SUPPLIED MATERIAL
::::::::

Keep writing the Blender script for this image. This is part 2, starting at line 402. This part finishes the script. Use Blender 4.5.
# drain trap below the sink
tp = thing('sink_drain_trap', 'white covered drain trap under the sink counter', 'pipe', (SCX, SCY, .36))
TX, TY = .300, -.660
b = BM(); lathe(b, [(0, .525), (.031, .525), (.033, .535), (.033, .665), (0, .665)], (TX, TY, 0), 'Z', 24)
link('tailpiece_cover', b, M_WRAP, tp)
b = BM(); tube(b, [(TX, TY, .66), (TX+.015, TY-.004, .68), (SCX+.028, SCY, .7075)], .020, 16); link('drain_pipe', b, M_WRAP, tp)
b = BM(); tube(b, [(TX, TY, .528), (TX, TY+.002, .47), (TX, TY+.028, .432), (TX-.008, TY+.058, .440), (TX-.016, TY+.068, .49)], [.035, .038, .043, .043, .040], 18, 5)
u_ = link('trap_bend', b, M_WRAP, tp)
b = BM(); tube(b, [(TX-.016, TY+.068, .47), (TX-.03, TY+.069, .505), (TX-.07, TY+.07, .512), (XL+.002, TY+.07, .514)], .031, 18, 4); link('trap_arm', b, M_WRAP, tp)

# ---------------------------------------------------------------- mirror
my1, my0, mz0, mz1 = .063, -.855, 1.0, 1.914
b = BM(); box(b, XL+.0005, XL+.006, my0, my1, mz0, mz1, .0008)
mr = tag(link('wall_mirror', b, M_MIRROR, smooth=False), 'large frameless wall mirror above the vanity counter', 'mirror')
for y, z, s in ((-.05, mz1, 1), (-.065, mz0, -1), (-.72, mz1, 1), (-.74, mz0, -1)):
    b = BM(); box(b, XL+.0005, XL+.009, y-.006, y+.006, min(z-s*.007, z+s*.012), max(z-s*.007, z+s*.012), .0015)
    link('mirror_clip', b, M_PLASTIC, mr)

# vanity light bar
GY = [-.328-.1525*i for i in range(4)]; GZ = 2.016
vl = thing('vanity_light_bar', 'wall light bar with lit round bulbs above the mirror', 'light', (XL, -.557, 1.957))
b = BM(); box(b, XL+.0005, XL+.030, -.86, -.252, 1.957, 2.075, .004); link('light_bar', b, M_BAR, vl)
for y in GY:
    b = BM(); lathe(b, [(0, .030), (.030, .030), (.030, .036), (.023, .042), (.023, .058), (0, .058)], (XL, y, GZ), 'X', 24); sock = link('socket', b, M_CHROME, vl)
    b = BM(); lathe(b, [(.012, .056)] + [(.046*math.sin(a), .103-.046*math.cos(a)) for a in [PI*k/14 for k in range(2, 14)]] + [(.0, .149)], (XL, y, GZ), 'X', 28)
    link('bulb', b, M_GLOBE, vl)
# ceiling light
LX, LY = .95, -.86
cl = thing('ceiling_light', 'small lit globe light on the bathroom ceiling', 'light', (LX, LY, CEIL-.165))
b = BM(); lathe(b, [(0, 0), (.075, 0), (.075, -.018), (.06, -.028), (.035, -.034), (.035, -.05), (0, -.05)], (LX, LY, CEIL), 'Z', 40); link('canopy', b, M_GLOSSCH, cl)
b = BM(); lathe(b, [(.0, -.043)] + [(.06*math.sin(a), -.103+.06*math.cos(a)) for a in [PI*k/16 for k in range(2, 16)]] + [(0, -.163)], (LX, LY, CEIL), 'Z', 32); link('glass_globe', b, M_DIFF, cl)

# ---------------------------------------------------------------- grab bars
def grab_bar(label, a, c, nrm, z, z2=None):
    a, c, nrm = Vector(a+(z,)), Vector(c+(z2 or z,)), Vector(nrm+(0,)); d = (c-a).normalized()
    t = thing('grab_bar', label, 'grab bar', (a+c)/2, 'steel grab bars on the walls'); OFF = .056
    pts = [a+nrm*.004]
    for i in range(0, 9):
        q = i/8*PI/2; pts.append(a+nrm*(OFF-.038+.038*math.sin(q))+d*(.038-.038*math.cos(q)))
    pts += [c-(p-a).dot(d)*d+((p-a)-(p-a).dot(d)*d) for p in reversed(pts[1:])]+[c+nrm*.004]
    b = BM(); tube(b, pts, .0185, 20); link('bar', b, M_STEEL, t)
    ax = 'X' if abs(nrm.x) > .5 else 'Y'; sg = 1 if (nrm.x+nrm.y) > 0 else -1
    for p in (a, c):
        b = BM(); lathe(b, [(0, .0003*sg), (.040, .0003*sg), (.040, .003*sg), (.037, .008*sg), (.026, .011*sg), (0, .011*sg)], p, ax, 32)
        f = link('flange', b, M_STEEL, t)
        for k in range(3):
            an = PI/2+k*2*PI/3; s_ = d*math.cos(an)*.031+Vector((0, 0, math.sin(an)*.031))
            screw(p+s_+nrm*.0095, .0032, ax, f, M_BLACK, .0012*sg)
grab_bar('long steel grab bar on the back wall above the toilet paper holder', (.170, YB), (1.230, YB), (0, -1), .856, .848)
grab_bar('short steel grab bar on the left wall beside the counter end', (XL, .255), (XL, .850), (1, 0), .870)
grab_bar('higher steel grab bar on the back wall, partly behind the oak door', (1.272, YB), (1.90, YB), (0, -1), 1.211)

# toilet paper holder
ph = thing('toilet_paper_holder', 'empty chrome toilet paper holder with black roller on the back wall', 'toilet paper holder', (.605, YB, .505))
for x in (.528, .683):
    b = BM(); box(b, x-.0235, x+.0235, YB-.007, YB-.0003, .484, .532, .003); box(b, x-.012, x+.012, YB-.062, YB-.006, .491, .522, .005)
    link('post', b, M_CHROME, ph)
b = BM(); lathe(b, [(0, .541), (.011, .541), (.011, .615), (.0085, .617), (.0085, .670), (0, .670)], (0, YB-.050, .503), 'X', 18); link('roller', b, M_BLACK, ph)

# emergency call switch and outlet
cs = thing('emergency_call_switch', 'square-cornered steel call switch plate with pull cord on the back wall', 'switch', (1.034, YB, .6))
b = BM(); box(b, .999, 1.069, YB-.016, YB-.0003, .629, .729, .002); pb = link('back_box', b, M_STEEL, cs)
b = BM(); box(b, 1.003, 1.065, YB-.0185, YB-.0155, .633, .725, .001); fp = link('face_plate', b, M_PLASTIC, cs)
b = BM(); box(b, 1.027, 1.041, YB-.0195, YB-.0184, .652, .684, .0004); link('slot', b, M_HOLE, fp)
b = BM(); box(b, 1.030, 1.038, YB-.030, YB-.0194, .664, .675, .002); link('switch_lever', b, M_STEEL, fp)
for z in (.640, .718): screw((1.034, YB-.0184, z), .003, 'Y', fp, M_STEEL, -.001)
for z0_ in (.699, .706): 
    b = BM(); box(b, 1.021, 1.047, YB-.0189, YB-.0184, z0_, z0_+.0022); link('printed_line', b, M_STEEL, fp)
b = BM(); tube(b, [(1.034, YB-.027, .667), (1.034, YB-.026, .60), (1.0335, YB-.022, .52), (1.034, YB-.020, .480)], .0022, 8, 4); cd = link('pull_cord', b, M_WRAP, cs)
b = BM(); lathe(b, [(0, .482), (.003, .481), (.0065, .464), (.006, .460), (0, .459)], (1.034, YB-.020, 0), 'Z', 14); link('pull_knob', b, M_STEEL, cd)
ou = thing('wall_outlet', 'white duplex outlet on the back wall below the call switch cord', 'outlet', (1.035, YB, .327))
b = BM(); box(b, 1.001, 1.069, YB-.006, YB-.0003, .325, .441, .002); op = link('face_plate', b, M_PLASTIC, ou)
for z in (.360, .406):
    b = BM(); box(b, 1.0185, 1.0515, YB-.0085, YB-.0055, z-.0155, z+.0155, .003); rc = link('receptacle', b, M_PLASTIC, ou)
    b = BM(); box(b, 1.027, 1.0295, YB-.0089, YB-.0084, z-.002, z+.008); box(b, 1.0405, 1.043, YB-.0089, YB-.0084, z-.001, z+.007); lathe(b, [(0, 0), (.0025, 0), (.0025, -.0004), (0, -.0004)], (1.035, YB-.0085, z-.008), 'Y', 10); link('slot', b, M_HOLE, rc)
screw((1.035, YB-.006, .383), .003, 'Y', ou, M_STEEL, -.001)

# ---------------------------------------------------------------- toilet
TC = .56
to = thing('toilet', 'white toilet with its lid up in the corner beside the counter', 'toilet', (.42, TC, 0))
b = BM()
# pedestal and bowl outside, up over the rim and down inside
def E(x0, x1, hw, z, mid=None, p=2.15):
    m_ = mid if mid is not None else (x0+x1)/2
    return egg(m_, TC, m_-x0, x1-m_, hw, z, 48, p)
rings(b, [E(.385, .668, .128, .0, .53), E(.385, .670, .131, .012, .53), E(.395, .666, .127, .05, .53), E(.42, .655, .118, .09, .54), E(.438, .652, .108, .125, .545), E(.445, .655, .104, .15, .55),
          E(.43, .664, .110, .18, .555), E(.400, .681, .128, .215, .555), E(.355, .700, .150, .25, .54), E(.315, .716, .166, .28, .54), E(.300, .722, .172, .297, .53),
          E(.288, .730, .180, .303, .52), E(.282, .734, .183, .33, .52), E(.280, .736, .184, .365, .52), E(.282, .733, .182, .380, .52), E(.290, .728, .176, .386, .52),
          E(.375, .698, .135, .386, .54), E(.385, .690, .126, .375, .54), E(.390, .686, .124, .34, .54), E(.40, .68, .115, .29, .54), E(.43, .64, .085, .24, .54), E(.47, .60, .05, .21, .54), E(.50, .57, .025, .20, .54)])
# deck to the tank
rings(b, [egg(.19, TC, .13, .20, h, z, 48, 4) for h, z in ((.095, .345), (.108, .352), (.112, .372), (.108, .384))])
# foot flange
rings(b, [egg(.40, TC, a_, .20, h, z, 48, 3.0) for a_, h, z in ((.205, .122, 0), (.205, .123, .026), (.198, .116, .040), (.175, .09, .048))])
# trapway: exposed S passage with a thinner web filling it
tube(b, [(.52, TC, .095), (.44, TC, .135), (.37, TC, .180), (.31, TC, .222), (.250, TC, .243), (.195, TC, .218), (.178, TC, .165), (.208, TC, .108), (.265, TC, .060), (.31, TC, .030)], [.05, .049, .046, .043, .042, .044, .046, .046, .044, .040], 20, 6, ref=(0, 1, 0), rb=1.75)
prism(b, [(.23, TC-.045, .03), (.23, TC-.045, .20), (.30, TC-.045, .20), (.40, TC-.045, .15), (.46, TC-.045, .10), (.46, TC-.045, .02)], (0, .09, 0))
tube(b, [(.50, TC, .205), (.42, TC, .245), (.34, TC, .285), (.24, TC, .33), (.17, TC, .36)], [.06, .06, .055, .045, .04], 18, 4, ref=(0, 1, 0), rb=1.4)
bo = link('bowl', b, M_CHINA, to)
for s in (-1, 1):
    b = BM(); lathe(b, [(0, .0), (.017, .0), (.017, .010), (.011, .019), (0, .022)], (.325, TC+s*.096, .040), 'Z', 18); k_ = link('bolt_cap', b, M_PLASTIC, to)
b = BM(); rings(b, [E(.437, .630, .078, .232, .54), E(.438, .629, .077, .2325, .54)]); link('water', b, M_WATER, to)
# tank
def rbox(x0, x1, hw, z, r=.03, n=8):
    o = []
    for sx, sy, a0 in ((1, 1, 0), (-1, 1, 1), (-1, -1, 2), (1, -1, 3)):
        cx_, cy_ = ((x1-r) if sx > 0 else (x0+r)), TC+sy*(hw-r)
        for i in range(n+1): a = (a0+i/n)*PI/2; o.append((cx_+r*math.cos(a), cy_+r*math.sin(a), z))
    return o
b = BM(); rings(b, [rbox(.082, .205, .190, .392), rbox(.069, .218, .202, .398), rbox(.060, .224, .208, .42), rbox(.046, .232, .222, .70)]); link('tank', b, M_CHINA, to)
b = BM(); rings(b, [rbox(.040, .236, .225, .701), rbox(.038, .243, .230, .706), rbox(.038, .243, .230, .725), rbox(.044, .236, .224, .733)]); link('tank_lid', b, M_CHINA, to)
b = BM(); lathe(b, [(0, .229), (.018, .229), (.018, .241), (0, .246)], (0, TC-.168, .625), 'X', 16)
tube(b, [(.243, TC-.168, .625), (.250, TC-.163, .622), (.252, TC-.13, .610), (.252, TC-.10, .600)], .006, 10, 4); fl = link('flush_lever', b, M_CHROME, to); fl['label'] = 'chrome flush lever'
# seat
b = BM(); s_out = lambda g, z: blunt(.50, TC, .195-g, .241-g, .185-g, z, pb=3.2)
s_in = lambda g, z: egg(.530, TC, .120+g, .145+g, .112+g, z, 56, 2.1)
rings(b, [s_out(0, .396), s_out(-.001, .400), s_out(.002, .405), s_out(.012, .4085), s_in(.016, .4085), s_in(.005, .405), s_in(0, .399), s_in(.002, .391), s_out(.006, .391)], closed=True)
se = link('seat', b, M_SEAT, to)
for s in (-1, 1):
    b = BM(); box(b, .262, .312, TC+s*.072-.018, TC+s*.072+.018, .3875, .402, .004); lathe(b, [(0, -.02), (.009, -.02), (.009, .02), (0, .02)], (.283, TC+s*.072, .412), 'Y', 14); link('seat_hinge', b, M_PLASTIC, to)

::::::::

WORK TO DO
Copy exactly the lines that run from the first line of the data to the line containing "link('mirror_clip', b, M_PLASTIC, mr)", please, with both ends included and nothing else.

ANSWER TO THE EXERCISE
Keep writing the Blender script for this image. This is part 2, starting at line 402. This part finishes the script. Use Blender 4.5.
# drain trap below the sink
tp = thing('sink_drain_trap', 'white covered drain trap under the sink counter', 'pipe', (SCX, SCY, .36))
TX, TY = .300, -.660
b = BM(); lathe(b, [(0, .525), (.031, .525), (.033, .535), (.033, .665), (0, .665)], (TX, TY, 0), 'Z', 24)
link('tailpiece_cover', b, M_WRAP, tp)
b = BM(); tube(b, [(TX, TY, .66), (TX+.015, TY-.004, .68), (SCX+.028, SCY, .7075)], .020, 16); link('drain_pipe', b, M_WRAP, tp)
b = BM(); tube(b, [(TX, TY, .528), (TX, TY+.002, .47), (TX, TY+.028, .432), (TX-.008, TY+.058, .440), (TX-.016, TY+.068, .49)], [.035, .038, .043, .043, .040], 18, 5)
u_ = link('trap_bend', b, M_WRAP, tp)
b = BM(); tube(b, [(TX-.016, TY+.068, .47), (TX-.03, TY+.069, .505), (TX-.07, TY+.07, .512), (XL+.002, TY+.07, .514)], .031, 18, 4); link('trap_arm', b, M_WRAP, tp)

# ---------------------------------------------------------------- mirror
my1, my0, mz0, mz1 = .063, -.855, 1.0, 1.914
b = BM(); box(b, XL+.0005, XL+.006, my0, my1, mz0, mz1, .0008)
mr = tag(link('wall_mirror', b, M_MIRROR, smooth=False), 'large frameless wall mirror above the vanity counter', 'mirror')
for y, z, s in ((-.05, mz1, 1), (-.065, mz0, -1), (-.72, mz1, 1), (-.74, mz0, -1)):
    b = BM(); box(b, XL+.0005, XL+.009, y-.006, y+.006, min(z-s*.007, z+s*.012), max(z-s*.007, z+s*.012), .0015)
    link('mirror_clip', b, M_PLASTIC, mr)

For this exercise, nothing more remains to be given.